The proof would be in the pudding. And we would eat it like kings.
We booked two more shows, this time out in Amityville, Long Island, at a bar called the Daisy. It was basically a storefront and couldn’t have held even one hundred people. They sold watered-down drinks for thirty-five cents.
I rented a vehicle at Public Service Rentals again—this time, a decommissioned milk truck. We loaded in our gear—and by “we” I mean Gene, Peter, and me, as Ace, as usual, refused to help—and drove about twenty miles outside of the city. The staff bristled from the word go—I think we looked too weird and effeminate out there in the suburbs. The guy scheduled to be the bouncer that night said he was going to kick my ass. We ended up locking ourselves in the manager’s office, hiding and doing our makeup. Periodically someone pounded on the door and screamed, “I’m gonna fucking kill you!”
The upside of having to wait in the office was that we could answer the house phone. Several people called and asked, “Who’s playing there tonight?”
“This great band called KISS. You’ve gotta see them!”
When we finally emerged and took the stage, there were about thirty-five people in the house. Ace looked at his makeup in the reflective surface of Peter’s bass drum and started cracking up.
Still, we didn’t encounter the antagonism from the crowd that we might have expected given the bouncer’s reaction to us even in our street clothes. A few people chuckled, but more than anything, people were just curious. And pretty much as soon as we hit the stage, they realized two things. First, we were serious. Second, this was great. We might have lacked technical ability, but we played with undeniable focus and ferocity.
My makeup was a mask that provided distance between me and the
crowd. It gave me the shield I needed. Whatever fears I had of being ridiculed—whether for my normal appearance or for wearing makeup—disappeared. The makeup was armor. It protected me.
It was also freeing.
Some people were born with it all. I certainly hadn’t been. But now I had it.

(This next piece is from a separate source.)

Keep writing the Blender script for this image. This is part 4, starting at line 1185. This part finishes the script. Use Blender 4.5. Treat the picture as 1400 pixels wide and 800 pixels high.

And I was on a mission. Out came the persona I had in mind. Out came Jimmy Swaggart and Billy Graham. Out came the rock and roll evangelist. I sang the praises of mighty rock and roll and all the things I aspired to when I saw the bands I loved.
This is my calling.
I knew I still had a lot of work to do—fronting a band is a craft—but I managed to engage the crowd. I was able to communicate with the audience and elicit a response. I preached rock and roll.
“Hi! I mean, are you high? Everybody having a good time?”
More people showed up the next night, and we killed it again.
After the second night, we got paid. Once the truck rental and our other expenses were taken care of, we each walked away with thirteen dollars. It was the first time I’d ever ended up on the plus side after a show. I had actually earned money playing rock and roll. What a feeling. And everyone seemed to share that feeling.
With these shows under our belts, we felt confident in our songs. Sure, we still had tinkering to do on our look and stagecraft, but musically, we had gelled extremely quickly, and our set already sounded the way we wanted it to. The next step, we figured, was to make a demo to shop to labels.
Ron Johnsen from Electric Lady had stayed in touch with me and Gene. We had even provided some background vocals for projects he had recorded there. Since we hadn’t been paid for those sessions, we approached him with a deal. “Instead of paying us,” we suggested, “get Eddie Kramer to do a demo with us at Electric Lady.”